## Directions for this task
Restate the whole listing word for word. Pictures are left out.
++++ Data excerpt ++++
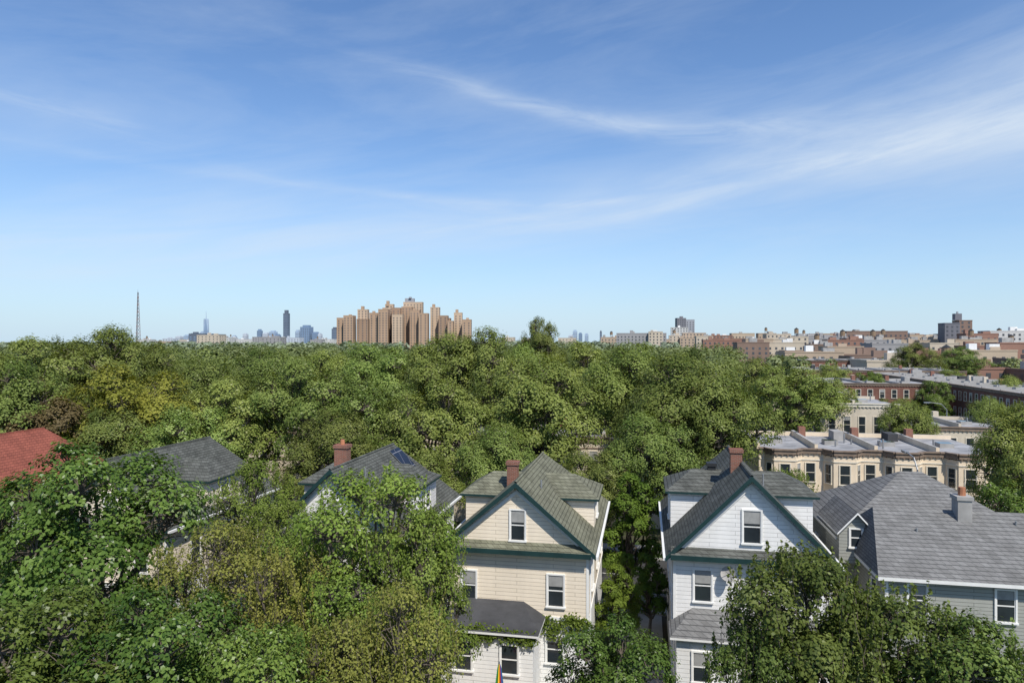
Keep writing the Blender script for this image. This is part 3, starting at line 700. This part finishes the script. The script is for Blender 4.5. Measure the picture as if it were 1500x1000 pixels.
tc=n.new("ShaderNodeTexCoord"); sp=n.new("ShaderNodeSeparateXYZ"); l.new(tc.outputs["Generated"],sp.inputs[0])
az=M('ARCTAN2',sp.outputs[0],sp.outputs[1]); el=M('ARCSINE',sp.outputs[2])
t=n.new("ShaderNodeMapRange"); l.new(az,t.inputs[0]); t.inputs[1].default_value=-.8; t.inputs[2].default_value=.8
def curve(pts,k=1):
    f=n.new("ShaderNodeFloatCurve"); c=f.mapping.curves[0]
    P=[((a+.8)/1.6,v*k) for a,v in pts]
    c.points[0].location=P[0]; c.points[1].location=P[-1]
    for p in P[1:-1]: c.points.new(*p)
    f.mapping.update(); l.new(t.outputs[0],f.inputs["Value"]); return f.outputs[0]
def noise(sx,sy,rot,detail=8,rough=.6,dist=0,off=0):
    cb=n.new("ShaderNodeCombineXYZ"); ca,sa=math.cos(rot),math.sin(rot)
    u=M('ADD',M('MULTIPLY',az,ca),M('MULTIPLY',el,sa)); v=M('SUBTRACT',M('MULTIPLY',el,ca),M('MULTIPLY',az,sa))
    l.new(M('MULTIPLY',u,sx),cb.inputs[0]); l.new(M('MULTIPLY',v,sy),cb.inputs[1]); cb.inputs[2].default_value=off
    x=n.new("ShaderNodeTexNoise"); x.inputs["Scale"].default_value=1; x.inputs["Detail"].default_value=detail; x.inputs["Roughness"].default_value=rough; x.inputs["Distortion"].default_value=dist
    l.new(cb.outputs[0],x.inputs["Vector"]); return x.outputs["Fac"]
def band(cen,wid,amp,warp,lo,hi,tex,wa=.07):
    c=M('MULTIPLY',curve(cen,2),.5); wd=M('MULTIPLY',curve(wid,5),.2)
    d=M('ADD',M('SUBTRACT',el,c),M('MULTIPLY',M('SUBTRACT',warp,.5),wa))
    q=M('DIVIDE',d,wd); g=M('EXPONENT',M('MULTIPLY',M('MULTIPLY',q,q),-1))
    mr=n.new("ShaderNodeMapRange"); l.new(tex,mr.inputs[0]); mr.inputs[1].default_value=lo; mr.inputs[2].default_value=hi
    return M('MULTIPLY',M('MULTIPLY',g,mr.outputs[0]),curve(amp))
warp=noise(3,7,.1,3,.5); tex=noise(2.6,22,.14,9,.62,.5); tex2=noise(6,34,-.12,9,.65,.8,3.3); tex3=noise(2,10,.15,8,.62,.5,7); tex4=noise(3.5,30,.2,9,.65,.6,1.7)
A=band([(-.8,.10),(-.6435,.108),(-.245,.145),(.197,.204),(.423,.240),(.6435,.272),(.8,.29)],[(-.8,.045),(-.2,.042),(.2,.036),(.45,.055),(.65,.08),(.8,.085)],[(-.8,1),(-.2,.8),(.2,.85),(.5,.95),(.8,.95)],warp,.2,.68,tex)
A2=band([(-.8,.05),(0,.16),(.2,.185),(.45,.235),(.6435,.25),(.8,.26)],[(-.8,.01),(.2,.009),(.5,.014),(.8,.018)],[(-.8,0),(-.1,.05),(.15,.6),(.45,.7),(.8,.6)],warp,.25,.6,tex4,.03)
B=band([(-.8,.45),(-.2,.385),(-.11,.366),(.1,.313),(.245,.288),(.5,.275),(.8,.25)],[(-.8,.01),(-.15,.010),(.1,.013),(.3,.02),(.8,.02)],[(-.8,0),(-.3,.1),(-.12,.55),(.1,.9),(.25,.85),(.45,.4),(.8,0)],warp,.25,.64,tex2,.04)
C=band([(-.8,.29),(-.55,.27),(-.35,.22),(0,.185),(.3,.16),(.8,.12)],[(-.8,.02),(-.3,.014),(.1,.02),(.8,.02)],[(-.8,.4),(-.55,.3),(-.3,.15),(0,.25),(.3,.15),(.8,.0)],warp,.38,.75,tex2)
E=band([(-.8,.24),(-.4,.22),(0,.20),(.3,.21),(.8,.30)],[(-.8,.007),(0,.006),(.8,.008)],[(-.8,.2),(-.3,.3),(.05,.6),(.2,.4),(.8,.1)],warp,.35,.65,tex4,.03)
mr=n.new("ShaderNodeMapRange"); l.new(tex3,mr.inputs[0]); mr.inputs[1].default_value=.42; mr.inputs[2].default_value=.85; mr.inputs[4].default_value=.36
tot=M('ADD',M('ADD',M('ADD',M('MULTIPLY',A,.8),M('MULTIPLY',B,.7)),M('ADD',C,mr.outputs[0])),M('ADD',M('MULTIPLY',A2,.6),M('MULTIPLY',E,.6))); tot=M('MINIMUM',M('MULTIPLY',tot,.82),.85)
tm=n.new("ShaderNodeMix"); tm.data_type='RGBA'; tm.blend_type='MULTIPLY'; tm.inputs[0].default_value=1; l.new(sky.outputs[0],tm.inputs[6]); tm.inputs[7].default_value=(.84,1.06,1.3,1)
K=1/.12
hz=n.new("ShaderNodeMix"); hz.data_type='RGBA'; l.new(M('MULTIPLY',M('EXPONENT',M('MULTIPLY',M('MAXIMUM',el,0),-7.6)),.93),hz.inputs[0]); l.new(tm.outputs[2],hz.inputs[6]); hz.inputs[7].default_value=(.58*K,.74*K,.88*K,1)
mx=n.new("ShaderNodeMix"); mx.data_type='RGBA'; l.new(tot,mx.inputs[0]); l.new(hz.outputs[2],mx.inputs[6]); mx.inputs[7].default_value=(.69*K,.79*K,.91*K,1)
l.new(mx.outputs[2],bg.inputs[0])

cd=bpy.data.cameras.new("camera"); cam=bpy.data.objects.new("camera",cd); col.objects.link(cam)
cd.lens=24; cd.sensor_width=36; cd.clip_end=40000; cam.location=(0,0,18); cam.rotation_euler=(R(90),0,0)
scene.camera=cam
scene.view_settings.view_transform='Standard'; scene.view_settings.look='None'; scene.view_settings.exposure=0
++++
## Solution to the problem
Keep writing the Blender script for this image. This is part 3, starting at line 700. This part finishes the script. The script is for Blender 4.5. Measure the picture as if it were 1500x1000 pixels.
tc=n.new("ShaderNodeTexCoord"); sp=n.new("ShaderNodeSeparateXYZ"); l.new(tc.outputs["Generated"],sp.inputs[0])
az=M('ARCTAN2',sp.outputs[0],sp.outputs[1]); el=M('ARCSINE',sp.outputs[2])
t=n.new("ShaderNodeMapRange"); l.new(az,t.inputs[0]); t.inputs[1].default_value=-.8; t.inputs[2].default_value=.8
def curve(pts,k=1):
    f=n.new("ShaderNodeFloatCurve"); c=f.mapping.curves[0]
    P=[((a+.8)/1.6,v*k) for a,v in pts]
    c.points[0].location=P[0]; c.points[1].location=P[-1]
    for p in P[1:-1]: c.points.new(*p)
    f.mapping.update(); l.new(t.outputs[0],f.inputs["Value"]); return f.outputs[0]
def noise(sx,sy,rot,detail=8,rough=.6,dist=0,off=0):
    cb=n.new("ShaderNodeCombineXYZ"); ca,sa=math.cos(rot),math.sin(rot)
    u=M('ADD',M('MULTIPLY',az,ca),M('MULTIPLY',el,sa)); v=M('SUBTRACT',M('MULTIPLY',el,ca),M('MULTIPLY',az,sa))
    l.new(M('MULTIPLY',u,sx),cb.inputs[0]); l.new(M('MULTIPLY',v,sy),cb.inputs[1]); cb.inputs[2].default_value=off
    x=n.new("ShaderNodeTexNoise"); x.inputs["Scale"].default_value=1; x.inputs["Detail"].default_value=detail; x.inputs["Roughness"].default_value=rough; x.inputs["Distortion"].default_value=dist
    l.new(cb.outputs[0],x.inputs["Vector"]); return x.outputs["Fac"]
def band(cen,wid,amp,warp,lo,hi,tex,wa=.07):
    c=M('MULTIPLY',curve(cen,2),.5); wd=M('MULTIPLY',curve(wid,5),.2)
    d=M('ADD',M('SUBTRACT',el,c),M('MULTIPLY',M('SUBTRACT',warp,.5),wa))
    q=M('DIVIDE',d,wd); g=M('EXPONENT',M('MULTIPLY',M('MULTIPLY',q,q),-1))
    mr=n.new("ShaderNodeMapRange"); l.new(tex,mr.inputs[0]); mr.inputs[1].default_value=lo; mr.inputs[2].default_value=hi
    return M('MULTIPLY',M('MULTIPLY',g,mr.outputs[0]),curve(amp))
warp=noise(3,7,.1,3,.5); tex=noise(2.6,22,.14,9,.62,.5); tex2=noise(6,34,-.12,9,.65,.8,3.3); tex3=noise(2,10,.15,8,.62,.5,7); tex4=noise(3.5,30,.2,9,.65,.6,1.7)
A=band([(-.8,.10),(-.6435,.108),(-.245,.145),(.197,.204),(.423,.240),(.6435,.272),(.8,.29)],[(-.8,.045),(-.2,.042),(.2,.036),(.45,.055),(.65,.08),(.8,.085)],[(-.8,1),(-.2,.8),(.2,.85),(.5,.95),(.8,.95)],warp,.2,.68,tex)
A2=band([(-.8,.05),(0,.16),(.2,.185),(.45,.235),(.6435,.25),(.8,.26)],[(-.8,.01),(.2,.009),(.5,.014),(.8,.018)],[(-.8,0),(-.1,.05),(.15,.6),(.45,.7),(.8,.6)],warp,.25,.6,tex4,.03)
B=band([(-.8,.45),(-.2,.385),(-.11,.366),(.1,.313),(.245,.288),(.5,.275),(.8,.25)],[(-.8,.01),(-.15,.010),(.1,.013),(.3,.02),(.8,.02)],[(-.8,0),(-.3,.1),(-.12,.55),(.1,.9),(.25,.85),(.45,.4),(.8,0)],warp,.25,.64,tex2,.04)
C=band([(-.8,.29),(-.55,.27),(-.35,.22),(0,.185),(.3,.16),(.8,.12)],[(-.8,.02),(-.3,.014),(.1,.02),(.8,.02)],[(-.8,.4),(-.55,.3),(-.3,.15),(0,.25),(.3,.15),(.8,.0)],warp,.38,.75,tex2)
E=band([(-.8,.24),(-.4,.22),(0,.20),(.3,.21),(.8,.30)],[(-.8,.007),(0,.006),(.8,.008)],[(-.8,.2),(-.3,.3),(.05,.6),(.2,.4),(.8,.1)],warp,.35,.65,tex4,.03)
mr=n.new("ShaderNodeMapRange"); l.new(tex3,mr.inputs[0]); mr.inputs[1].default_value=.42; mr.inputs[2].default_value=.85; mr.inputs[4].default_value=.36
tot=M('ADD',M('ADD',M('ADD',M('MULTIPLY',A,.8),M('MULTIPLY',B,.7)),M('ADD',C,mr.outputs[0])),M('ADD',M('MULTIPLY',A2,.6),M('MULTIPLY',E,.6))); tot=M('MINIMUM',M('MULTIPLY',tot,.82),.85)
tm=n.new("ShaderNodeMix"); tm.data_type='RGBA'; tm.blend_type='MULTIPLY'; tm.inputs[0].default_value=1; l.new(sky.outputs[0],tm.inputs[6]); tm.inputs[7].default_value=(.84,1.06,1.3,1)
K=1/.12
hz=n.new("ShaderNodeMix"); hz.data_type='RGBA'; l.new(M('MULTIPLY',M('EXPONENT',M('MULTIPLY',M('MAXIMUM',el,0),-7.6)),.93),hz.inputs[0]); l.new(tm.outputs[2],hz.inputs[6]); hz.inputs[7].default_value=(.58*K,.74*K,.88*K,1)
mx=n.new("ShaderNodeMix"); mx.data_type='RGBA'; l.new(tot,mx.inputs[0]); l.new(hz.outputs[2],mx.inputs[6]); mx.inputs[7].default_value=(.69*K,.79*K,.91*K,1)
l.new(mx.outputs[2],bg.inputs[0])

cd=bpy.data.cameras.new("camera"); cam=bpy.data.objects.new("camera",cd); col.objects.link(cam)
cd.lens=24; cd.sensor_width=36; cd.clip_end=40000; cam.location=(0,0,18); cam.rotation_euler=(R(90),0,0)
scene.camera=cam
scene.view_settings.view_transform='Standard'; scene.view_settings.look='None'; scene.view_settings.exposure=0